Ya no se puede enamorar con un soneto. Ni mandando flores. La importancia social ha huido bastante de las bibliotecas para meterse en los gimnasios. Se puede ser culto por medio de la cultura física. Un sportsman que desnudo parezca un Hércules, mirará a una joven con el aire de desprecio con que antes la miraban los que habían leído de verdad la Divina Comedia. La Divina Comedia es la obra inmortal que muchos empiezan y pocos acaban.
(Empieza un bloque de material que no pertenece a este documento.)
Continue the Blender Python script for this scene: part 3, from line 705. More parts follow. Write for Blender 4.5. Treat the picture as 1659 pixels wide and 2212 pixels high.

Como los crucigramas. Y el Quijote. Antes la mujer para decirle a una amiga que le gustaba en hombre hacía piruetas con el entendimiento. Hablaba de su carácter. De su generosidad. O de su estirpe. Ahora a la muchacha le gusta Luis porque está contundente. Se dice que Luis dejó a una novia con la habilitación y el anillo, Que gana poco y que bebe mucho. Pero que está contundente no tiene remedio.
En toda mujer, aun en la moderna hay un fondo de romanticismo. También en las que se burlan de los viejos que todavía bailan danzón de antes. En un ladrillo. Sin montuno. Y sin arreglos musicales. Los malos músicos que nunca han escrito nada, se dedican a arreglar lo que escribieron los buenos músicos. Se entiende por arreglo musical presentar a Beethoven con tiempo de chá-chá-chá. Y meter la Marcha Nupcial en la instrumentación de un rock-and-roll. Únicamente así pudo llegar Wagner a las verbenas criollas en todos los jardines.
Wagner es la aristocracia del arte. Hay que oírlo con zapatos de charol y al lado de una gran señora que ponga cara de atención de cuando no se entiende ni una palabra. Lo más difícil de la ópera es saber cuándo hay que empezar a aplaudir. A veces parece que ya. Pero todavía. Lo mejor en estos casos es fingir emoción. Y esperar que empiece la plebe de la cazuela.